Dataset records >>
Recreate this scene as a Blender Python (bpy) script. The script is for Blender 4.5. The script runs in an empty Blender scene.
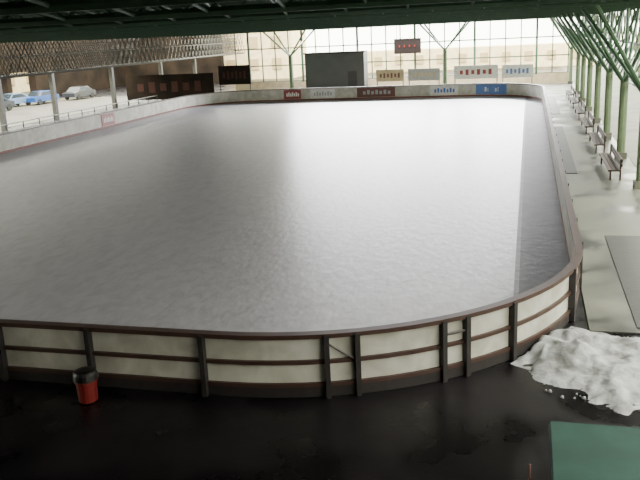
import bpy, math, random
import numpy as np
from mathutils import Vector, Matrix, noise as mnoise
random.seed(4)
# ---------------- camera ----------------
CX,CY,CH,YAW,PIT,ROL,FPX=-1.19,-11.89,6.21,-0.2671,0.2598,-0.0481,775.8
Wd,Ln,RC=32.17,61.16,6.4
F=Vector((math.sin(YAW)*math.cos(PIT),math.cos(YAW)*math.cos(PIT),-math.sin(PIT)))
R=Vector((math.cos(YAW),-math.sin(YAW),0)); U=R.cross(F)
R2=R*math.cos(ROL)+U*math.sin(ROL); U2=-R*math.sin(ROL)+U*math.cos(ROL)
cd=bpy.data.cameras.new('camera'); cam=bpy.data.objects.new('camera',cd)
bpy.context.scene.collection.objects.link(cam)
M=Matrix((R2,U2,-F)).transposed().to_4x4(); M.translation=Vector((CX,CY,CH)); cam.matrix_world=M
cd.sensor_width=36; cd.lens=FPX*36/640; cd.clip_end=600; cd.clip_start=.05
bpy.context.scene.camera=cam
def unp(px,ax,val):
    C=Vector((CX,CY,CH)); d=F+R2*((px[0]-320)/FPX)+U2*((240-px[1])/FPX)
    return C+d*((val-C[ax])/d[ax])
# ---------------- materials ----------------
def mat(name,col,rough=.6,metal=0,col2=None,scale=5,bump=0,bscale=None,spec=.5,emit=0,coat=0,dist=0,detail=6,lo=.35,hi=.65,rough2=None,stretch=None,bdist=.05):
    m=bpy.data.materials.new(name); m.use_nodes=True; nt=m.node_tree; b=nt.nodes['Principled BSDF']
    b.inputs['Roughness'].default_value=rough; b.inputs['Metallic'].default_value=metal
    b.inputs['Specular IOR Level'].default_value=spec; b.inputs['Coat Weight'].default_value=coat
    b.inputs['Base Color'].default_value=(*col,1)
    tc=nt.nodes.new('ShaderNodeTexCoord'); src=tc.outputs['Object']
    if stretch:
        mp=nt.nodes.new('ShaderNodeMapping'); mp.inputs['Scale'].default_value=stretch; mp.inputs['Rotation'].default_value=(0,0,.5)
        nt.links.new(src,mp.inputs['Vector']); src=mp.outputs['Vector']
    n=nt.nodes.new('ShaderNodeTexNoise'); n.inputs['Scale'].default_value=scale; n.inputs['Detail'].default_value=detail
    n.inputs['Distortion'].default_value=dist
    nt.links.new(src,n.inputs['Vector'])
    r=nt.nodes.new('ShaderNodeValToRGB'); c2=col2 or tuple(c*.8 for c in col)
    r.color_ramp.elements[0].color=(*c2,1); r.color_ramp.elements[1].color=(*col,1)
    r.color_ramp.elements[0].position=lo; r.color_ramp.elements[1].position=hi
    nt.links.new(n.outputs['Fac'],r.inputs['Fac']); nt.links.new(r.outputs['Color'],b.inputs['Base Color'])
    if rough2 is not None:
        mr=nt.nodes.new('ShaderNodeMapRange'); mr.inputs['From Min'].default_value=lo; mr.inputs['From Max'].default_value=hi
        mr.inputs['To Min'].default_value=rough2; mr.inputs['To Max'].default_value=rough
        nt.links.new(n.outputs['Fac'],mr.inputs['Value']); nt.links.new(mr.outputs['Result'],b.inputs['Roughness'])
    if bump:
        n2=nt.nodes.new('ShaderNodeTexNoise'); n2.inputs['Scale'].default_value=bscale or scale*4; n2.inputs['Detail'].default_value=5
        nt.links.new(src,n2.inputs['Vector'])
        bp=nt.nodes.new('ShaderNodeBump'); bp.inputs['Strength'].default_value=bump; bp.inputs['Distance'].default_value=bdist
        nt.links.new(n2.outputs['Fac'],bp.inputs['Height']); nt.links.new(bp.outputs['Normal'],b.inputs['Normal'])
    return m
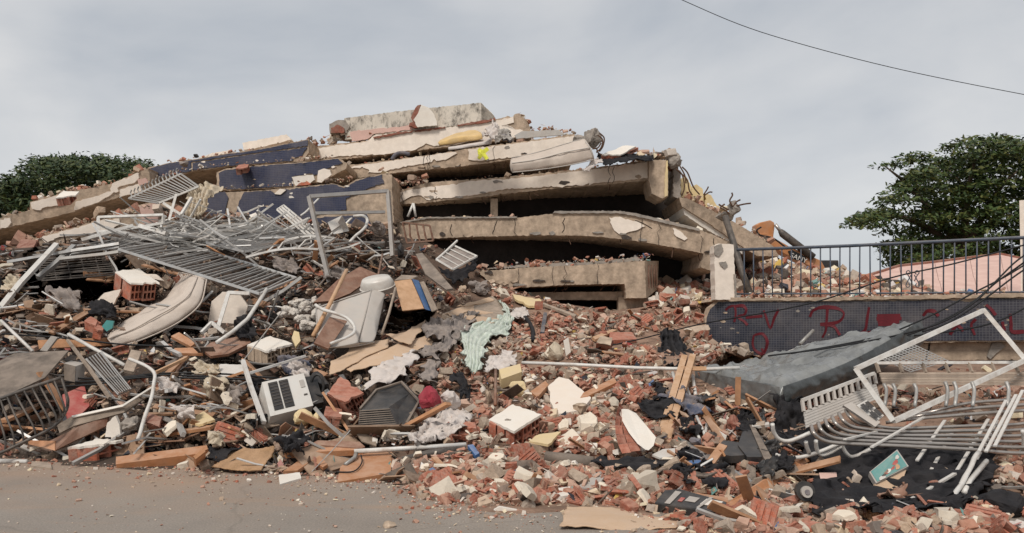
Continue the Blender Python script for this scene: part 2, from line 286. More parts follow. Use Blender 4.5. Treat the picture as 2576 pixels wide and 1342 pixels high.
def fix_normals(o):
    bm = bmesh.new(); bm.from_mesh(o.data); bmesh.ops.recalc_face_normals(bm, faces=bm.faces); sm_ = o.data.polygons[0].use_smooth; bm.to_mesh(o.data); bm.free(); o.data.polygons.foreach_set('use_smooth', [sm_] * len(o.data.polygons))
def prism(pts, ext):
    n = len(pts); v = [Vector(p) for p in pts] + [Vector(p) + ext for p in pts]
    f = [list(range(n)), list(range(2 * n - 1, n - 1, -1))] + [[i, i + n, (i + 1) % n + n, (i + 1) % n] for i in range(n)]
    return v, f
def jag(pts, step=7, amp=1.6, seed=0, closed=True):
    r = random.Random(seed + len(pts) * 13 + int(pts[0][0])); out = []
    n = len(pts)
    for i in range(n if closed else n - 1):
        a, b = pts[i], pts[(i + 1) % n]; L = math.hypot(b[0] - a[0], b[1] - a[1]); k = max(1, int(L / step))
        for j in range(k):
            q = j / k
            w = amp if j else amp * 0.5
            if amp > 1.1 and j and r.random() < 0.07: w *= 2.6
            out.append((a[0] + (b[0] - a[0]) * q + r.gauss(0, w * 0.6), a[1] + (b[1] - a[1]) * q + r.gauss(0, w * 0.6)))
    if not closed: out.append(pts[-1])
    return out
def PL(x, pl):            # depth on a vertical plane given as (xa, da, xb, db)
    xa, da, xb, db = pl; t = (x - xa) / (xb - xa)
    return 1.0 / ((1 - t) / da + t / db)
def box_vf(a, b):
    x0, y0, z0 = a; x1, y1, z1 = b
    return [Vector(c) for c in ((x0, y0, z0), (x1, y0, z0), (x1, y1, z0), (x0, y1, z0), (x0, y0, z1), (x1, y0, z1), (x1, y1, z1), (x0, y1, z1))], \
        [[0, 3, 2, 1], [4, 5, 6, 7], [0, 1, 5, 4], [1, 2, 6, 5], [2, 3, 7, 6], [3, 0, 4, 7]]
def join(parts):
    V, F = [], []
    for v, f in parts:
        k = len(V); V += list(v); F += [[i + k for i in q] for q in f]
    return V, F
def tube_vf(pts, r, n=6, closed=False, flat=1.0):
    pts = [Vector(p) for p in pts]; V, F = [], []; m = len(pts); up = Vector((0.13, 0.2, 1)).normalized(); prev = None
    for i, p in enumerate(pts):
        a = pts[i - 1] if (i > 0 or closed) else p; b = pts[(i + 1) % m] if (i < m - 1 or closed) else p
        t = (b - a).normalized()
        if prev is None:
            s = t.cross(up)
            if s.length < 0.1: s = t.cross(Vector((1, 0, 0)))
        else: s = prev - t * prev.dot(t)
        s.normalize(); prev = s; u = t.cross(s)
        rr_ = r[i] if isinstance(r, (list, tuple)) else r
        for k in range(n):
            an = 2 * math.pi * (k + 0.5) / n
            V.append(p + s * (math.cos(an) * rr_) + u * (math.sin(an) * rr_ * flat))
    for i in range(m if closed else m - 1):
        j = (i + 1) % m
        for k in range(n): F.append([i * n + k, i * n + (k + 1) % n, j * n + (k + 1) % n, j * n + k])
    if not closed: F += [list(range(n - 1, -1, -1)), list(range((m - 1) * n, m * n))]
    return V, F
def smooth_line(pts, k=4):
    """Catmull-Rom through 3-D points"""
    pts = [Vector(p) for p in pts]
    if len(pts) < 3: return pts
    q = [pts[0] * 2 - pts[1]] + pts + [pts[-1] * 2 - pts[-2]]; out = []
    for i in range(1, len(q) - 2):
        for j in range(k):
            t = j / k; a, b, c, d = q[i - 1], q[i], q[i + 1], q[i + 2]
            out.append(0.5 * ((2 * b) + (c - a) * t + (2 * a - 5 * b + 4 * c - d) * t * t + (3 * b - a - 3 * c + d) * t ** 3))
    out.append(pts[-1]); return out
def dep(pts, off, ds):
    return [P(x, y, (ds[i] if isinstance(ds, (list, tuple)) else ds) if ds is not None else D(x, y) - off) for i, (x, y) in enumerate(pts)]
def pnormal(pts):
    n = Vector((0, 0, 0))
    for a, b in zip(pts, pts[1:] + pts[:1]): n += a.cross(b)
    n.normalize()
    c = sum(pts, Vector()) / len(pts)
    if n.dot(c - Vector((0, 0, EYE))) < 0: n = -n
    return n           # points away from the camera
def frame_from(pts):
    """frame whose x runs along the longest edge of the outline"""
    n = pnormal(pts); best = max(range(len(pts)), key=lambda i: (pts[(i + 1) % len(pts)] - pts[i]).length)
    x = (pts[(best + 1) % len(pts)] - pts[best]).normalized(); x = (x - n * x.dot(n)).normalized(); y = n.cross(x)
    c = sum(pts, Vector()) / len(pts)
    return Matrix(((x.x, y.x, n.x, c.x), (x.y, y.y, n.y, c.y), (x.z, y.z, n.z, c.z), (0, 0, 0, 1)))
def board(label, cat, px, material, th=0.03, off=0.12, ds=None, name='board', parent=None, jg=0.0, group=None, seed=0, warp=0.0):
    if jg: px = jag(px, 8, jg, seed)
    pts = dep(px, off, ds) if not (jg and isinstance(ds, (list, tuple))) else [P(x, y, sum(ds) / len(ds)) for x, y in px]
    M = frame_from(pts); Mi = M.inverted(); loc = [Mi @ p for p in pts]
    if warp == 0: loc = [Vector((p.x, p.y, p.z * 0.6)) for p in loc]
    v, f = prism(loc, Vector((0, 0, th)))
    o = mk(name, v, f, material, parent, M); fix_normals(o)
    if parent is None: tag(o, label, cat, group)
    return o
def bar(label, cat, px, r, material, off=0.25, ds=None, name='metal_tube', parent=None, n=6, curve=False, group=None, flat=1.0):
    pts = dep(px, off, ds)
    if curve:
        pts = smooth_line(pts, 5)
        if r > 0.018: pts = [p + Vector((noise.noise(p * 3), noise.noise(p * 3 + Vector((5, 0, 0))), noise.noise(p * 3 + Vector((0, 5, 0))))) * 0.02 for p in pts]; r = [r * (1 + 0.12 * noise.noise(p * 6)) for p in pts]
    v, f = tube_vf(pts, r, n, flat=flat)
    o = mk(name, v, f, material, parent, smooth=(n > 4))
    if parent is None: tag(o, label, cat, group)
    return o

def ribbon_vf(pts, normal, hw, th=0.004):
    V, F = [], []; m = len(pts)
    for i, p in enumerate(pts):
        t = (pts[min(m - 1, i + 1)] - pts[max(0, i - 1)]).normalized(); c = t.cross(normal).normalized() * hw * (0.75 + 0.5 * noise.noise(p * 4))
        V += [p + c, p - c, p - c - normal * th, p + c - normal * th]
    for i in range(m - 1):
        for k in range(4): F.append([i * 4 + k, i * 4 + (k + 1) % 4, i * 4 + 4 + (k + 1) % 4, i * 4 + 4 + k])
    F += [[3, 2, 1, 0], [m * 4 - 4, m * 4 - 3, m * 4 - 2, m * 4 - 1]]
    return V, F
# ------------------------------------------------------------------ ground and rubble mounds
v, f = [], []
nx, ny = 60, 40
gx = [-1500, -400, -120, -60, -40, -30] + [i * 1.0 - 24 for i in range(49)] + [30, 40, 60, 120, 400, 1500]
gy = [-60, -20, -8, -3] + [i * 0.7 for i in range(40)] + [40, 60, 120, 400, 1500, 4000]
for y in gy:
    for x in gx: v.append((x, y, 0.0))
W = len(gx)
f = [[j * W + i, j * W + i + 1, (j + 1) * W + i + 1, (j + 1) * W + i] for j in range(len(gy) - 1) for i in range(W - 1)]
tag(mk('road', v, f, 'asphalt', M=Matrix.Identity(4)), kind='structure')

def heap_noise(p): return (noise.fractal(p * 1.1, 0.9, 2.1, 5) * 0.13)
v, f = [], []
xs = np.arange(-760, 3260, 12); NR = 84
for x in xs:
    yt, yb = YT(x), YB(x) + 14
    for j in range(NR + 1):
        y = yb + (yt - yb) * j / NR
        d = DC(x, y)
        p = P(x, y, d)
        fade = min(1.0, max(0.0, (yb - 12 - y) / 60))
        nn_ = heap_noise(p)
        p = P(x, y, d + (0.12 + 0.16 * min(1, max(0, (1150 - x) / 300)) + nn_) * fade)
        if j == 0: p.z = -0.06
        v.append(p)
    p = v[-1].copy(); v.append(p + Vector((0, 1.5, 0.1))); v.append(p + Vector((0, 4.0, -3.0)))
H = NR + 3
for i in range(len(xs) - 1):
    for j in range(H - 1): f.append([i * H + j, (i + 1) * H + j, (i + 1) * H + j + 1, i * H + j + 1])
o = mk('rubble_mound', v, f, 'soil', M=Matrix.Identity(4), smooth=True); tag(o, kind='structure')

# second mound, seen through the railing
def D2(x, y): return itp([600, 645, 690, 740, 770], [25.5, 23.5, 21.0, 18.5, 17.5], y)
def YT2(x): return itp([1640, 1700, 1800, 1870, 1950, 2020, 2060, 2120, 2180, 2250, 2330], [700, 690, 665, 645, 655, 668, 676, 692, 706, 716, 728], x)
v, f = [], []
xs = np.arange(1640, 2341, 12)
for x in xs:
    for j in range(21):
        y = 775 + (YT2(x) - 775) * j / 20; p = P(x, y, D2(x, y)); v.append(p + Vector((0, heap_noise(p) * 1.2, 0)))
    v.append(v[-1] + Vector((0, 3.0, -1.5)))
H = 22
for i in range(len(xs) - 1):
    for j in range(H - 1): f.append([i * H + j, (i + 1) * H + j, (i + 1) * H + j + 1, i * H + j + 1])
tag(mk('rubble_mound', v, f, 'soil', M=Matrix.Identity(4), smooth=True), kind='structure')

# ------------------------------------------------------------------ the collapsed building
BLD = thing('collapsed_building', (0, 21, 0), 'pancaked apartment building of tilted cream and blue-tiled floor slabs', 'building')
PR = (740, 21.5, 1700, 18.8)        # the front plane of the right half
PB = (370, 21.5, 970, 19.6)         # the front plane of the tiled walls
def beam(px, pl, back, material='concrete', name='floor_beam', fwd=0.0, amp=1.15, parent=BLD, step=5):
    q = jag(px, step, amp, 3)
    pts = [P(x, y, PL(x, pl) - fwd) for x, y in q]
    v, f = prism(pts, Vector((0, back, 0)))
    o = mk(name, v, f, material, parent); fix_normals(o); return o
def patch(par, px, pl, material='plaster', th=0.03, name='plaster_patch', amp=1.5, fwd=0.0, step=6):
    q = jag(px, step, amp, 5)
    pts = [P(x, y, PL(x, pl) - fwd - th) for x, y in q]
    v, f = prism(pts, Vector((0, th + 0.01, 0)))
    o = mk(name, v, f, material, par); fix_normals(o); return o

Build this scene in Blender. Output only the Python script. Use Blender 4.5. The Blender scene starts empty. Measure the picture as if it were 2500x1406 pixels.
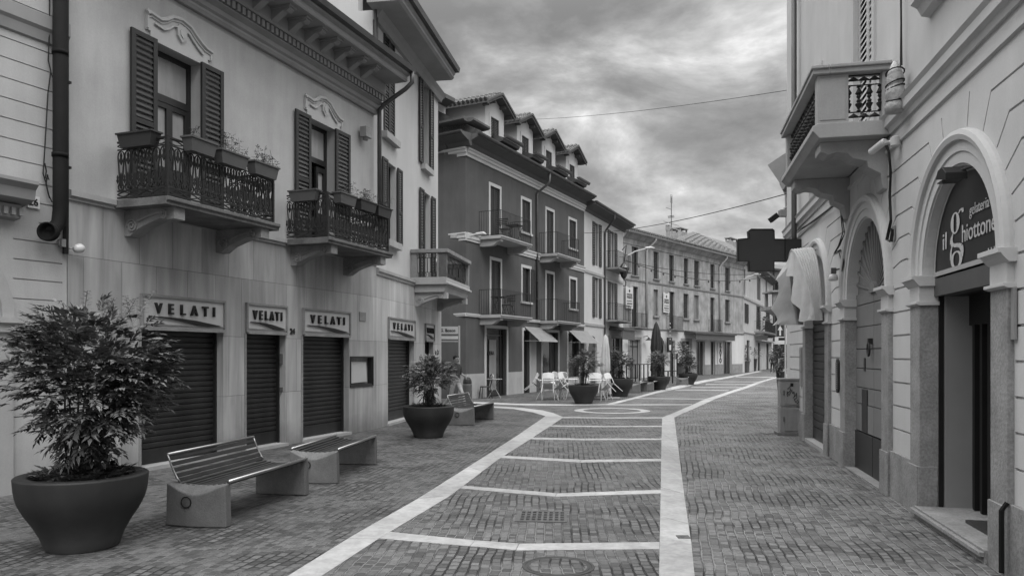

Task prompt >> All lines holding the word "script" should be picked out and copied.

Response to this exercise >>
Recreate this scene as a Blender Python (bpy) script. The script is for Blender 4.5. The script runs in an empty Blender scene.
Continue the Blender Python script for this scene: part 2, from line 286. More parts follow. Use Blender 4.5. Treat the picture as 2576 pixels wide and 1342 pixels high.
Build this scene in Blender. Output only the Python script. Use Blender 4.5. The Blender scene starts empty. Measure the picture as if it were 2500x1406 pixels.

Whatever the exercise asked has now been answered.